California voters made a loud statement this week when they denied Propositions 1A through 1E, telling the state to deal with it’s own money woes.

Now, city and county administrators are doing their best to prepare for even more extreme budget misery. The cuts cities will be forced to make soon will not only prove deep, but potentially very painful.

In a statement from the California State Association of Counties, officials expect that given the size of the state’s deficit, many counties will face drastic cuts across the board.

“These additional cuts will only exacerbate counties’ tenuous fiscal situations and have the potential to visit real harm on Californians,” in a statement from CSAC.

The Sacramento City Council projects a $30 million deficit in the 2010/2011 fiscal year, according to a Sacramento Press story by Kathleen Haley.

Oakland already faces a projected $83 million deficit in the 2009-10 fiscal year, so it will likely borrow money through short-term bonds, rather than make deep spending cuts or massive layoffs. The risk: the possibility the state won’t pay the money back. – The San Jose Mercury News.

The City of Oceanside City Council will cut $2.7 million from its operating budget for next year rather than dip into reserves. By using so-called “rainy day” reserves, the city sidestepped potential, unpopular cuts in police, fire, and library services, according to Lola Sherman in a San Diego Union-Tribune story.
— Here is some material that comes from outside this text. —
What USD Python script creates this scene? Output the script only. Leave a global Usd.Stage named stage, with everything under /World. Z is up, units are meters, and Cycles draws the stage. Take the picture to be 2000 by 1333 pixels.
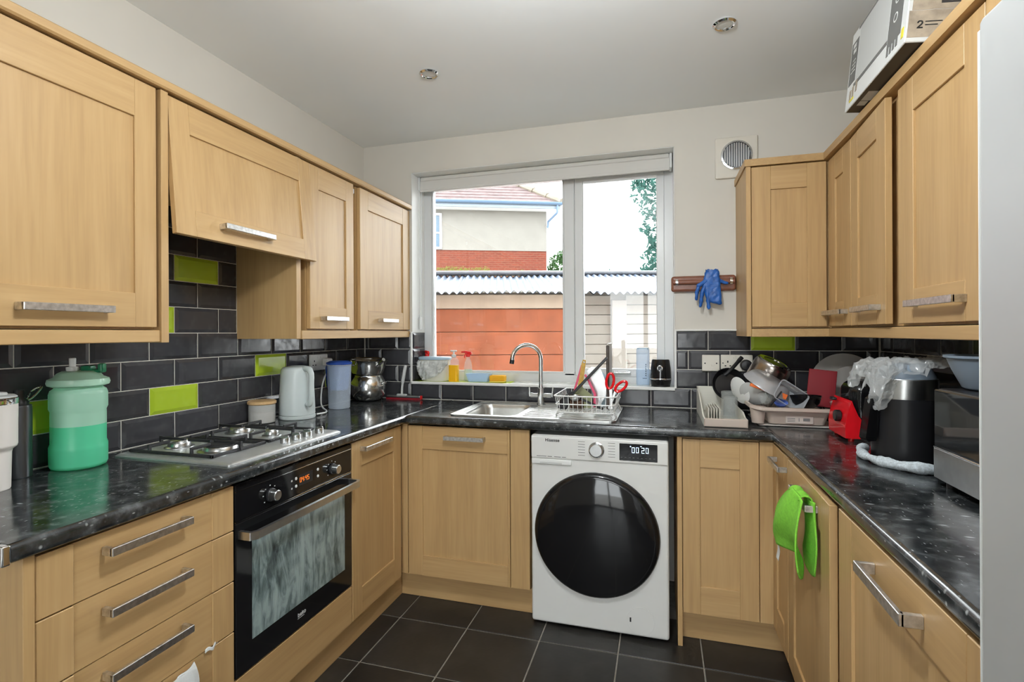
import math, random
import numpy as np
import trimesh
import manifold3d as m3
from shapely.geometry import Polygon, LineString, Point, box as sbox
from shapely.ops import unary_union
import usdkit, meshkit
from pxr import Usd, UsdGeom, UsdLux, UsdShade, Gf, Sdf

stage = Usd.Stage.CreateInMemory()
UsdGeom.Xform.Define(stage, '/World')
UsdGeom.Scope.Define(stage, '/World/Looks')

# ------------------------------------------------------------------ camera, sky, exposure
FOC, YAW, ROLL, CX, CY, CAM_H = 994.0, 0.2831, -0.0047, 1000.0, 650.9, 1.3136
cam = UsdGeom.Camera.Define(stage, '/World/camera')
cam.CreateHorizontalApertureAttr(36.0)
cam.CreateFocalLengthAttr(36.0 * FOC / 2000.0)
cam.CreateVerticalApertureOffsetAttr((CY - 666.5) / 2000.0 * 36.0)
cam.CreateClippingRangeAttr(Gf.Vec2f(0.05, 1000))
EXPOSURE = 0.18
cam.CreateExposureAttr(EXPOSURE)
_c, _s, _cr, _sr = math.cos(YAW), math.sin(YAW), math.cos(ROLL), math.sin(ROLL)
RIGHT = np.array([_c, _s, 0.0]); FWD = np.array([-_s, _c, 0.0]); UPV = np.array([0, 0, 1.0])
_r = _cr * RIGHT + _sr * UPV; _u = -_sr * RIGHT + _cr * UPV
_m = Gf.Matrix4d(*_r, 0, *_u, 0, *(-FWD), 0, 0, 0, CAM_H, 1)
cam.AddTransformOp().Set(_m)

sky = UsdLux.DomeLight.Define(stage, '/World/sky')          # an even, bright overcast sky
sky.CreateIntensityAttr(3.8)
sky.CreateColorAttr(Gf.Vec3f(0.97, 0.985, 1.0))
ADDED_LAMP = 124.0                                                  # radiance of the unseen opal lamp added as room fill

# ------------------------------------------------------------------ helpers
random.seed(7); rng = np.random.default_rng(7)
_used = {}
def numbered(parent, name):
    k = (parent, name); n = _used.get(k, 0); _used[k] = n + 1
    return name if n == 0 else '%s_%03d' % (name, n)
def setdata(prim, **kw):
    for k, v in kw.items():
        if v: prim.SetCustomDataByKey(k, v)
class Node:
    def __init__(s, path, T): s.path, s.T = path, T         # T: world->local matrix used for meshes given in world space
def thing(name, label, cat, at=(0, 0, 0), rz=0.0, group=None, kind=None, tilt=None):
    path = '/World/' + numbered('/World', name)
    x = UsdGeom.Xform.Define(stage, path)
    M = trimesh.transformations.translation_matrix(at) @ trimesh.transformations.rotation_matrix(rz, [0, 0, 1])
    if tilt: M = M @ trimesh.transformations.rotation_matrix(tilt[0], tilt[1])
    x.AddTransformOp().Set(Gf.Matrix4d(*M.T.ravel().tolist()))
    setdata(x.GetPrim(), label=label, category=cat, group=group, kind=kind)
    return Node(path, np.linalg.inv(M))
def astm(m):
    if isinstance(m, list): return trimesh.util.concatenate([astm(q) for q in m])
    if isinstance(m, trimesh.Trimesh): return m
    if hasattr(m, 'to_mesh'):
        q = m.to_mesh(); return trimesh.Trimesh(q.vert_properties[:, :3], q.tri_verts, process=False)
    return trimesh.Trimesh(np.asarray(m[0], float), np.asarray(m[1]), process=False)
def part(parent, name, mesh, mat, smooth=30, world=False, label=None, kind=None):
    mesh = astm(mesh)
    if world: mesh = mesh.copy(); mesh.apply_transform(parent.T)
    path = parent.path + '/' + numbered(parent.path, name)
    p = usdkit.mesh(stage, path, mesh, mat, smooth=smooth)
    setdata(p.GetPrim(), label=label, kind=kind)
    return Node(path, parent.T)
def solo(name, mesh, mat, label, cat, smooth=30, group=None, kind=None):
    path = '/World/' + numbered('/World', name)
    p = usdkit.mesh(stage, path, astm(mesh), mat, smooth=smooth)
    setdata(p.GetPrim(), label=label, category=cat, group=group, kind=kind)
    return Node(path, np.eye(4))
def struct(name, mesh, mat, smooth=False, label=None):
    path = '/World/' + numbered('/World', name)
    p = usdkit.mesh(stage, path, astm(mesh), mat, smooth=smooth)
    setdata(p.GetPrim(), kind='structure', label=label)
    return Node(path, np.eye(4))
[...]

City of San Jose officials say to add another $19 million to San Jose’s budget shortfall now that the budget measures have failed in the special election. “We’re going to have a lot of cuts in services all over the city. Every department’s being squeezed,” said Mayor Chuck Reed, according to KCBS news

Reducing employee salaries, eliminating hazardous-waste emergency capabilities and boosting recreation-activity fees are among budget-cutting options for the city of Visalia in the special-election failure of five statewide propositions Tuesday, according to the Visalia Times-Delta.

Santa Clarita now faces probable budget cuts. The state may borrow $2 million in property-tax revenue from the city and counties to offset its budget problems. Santa Clarita stands to loose $3 million of its $11 million in annual revenue, according to Josh Premako in a story with The Santa Clarita Valley Signal.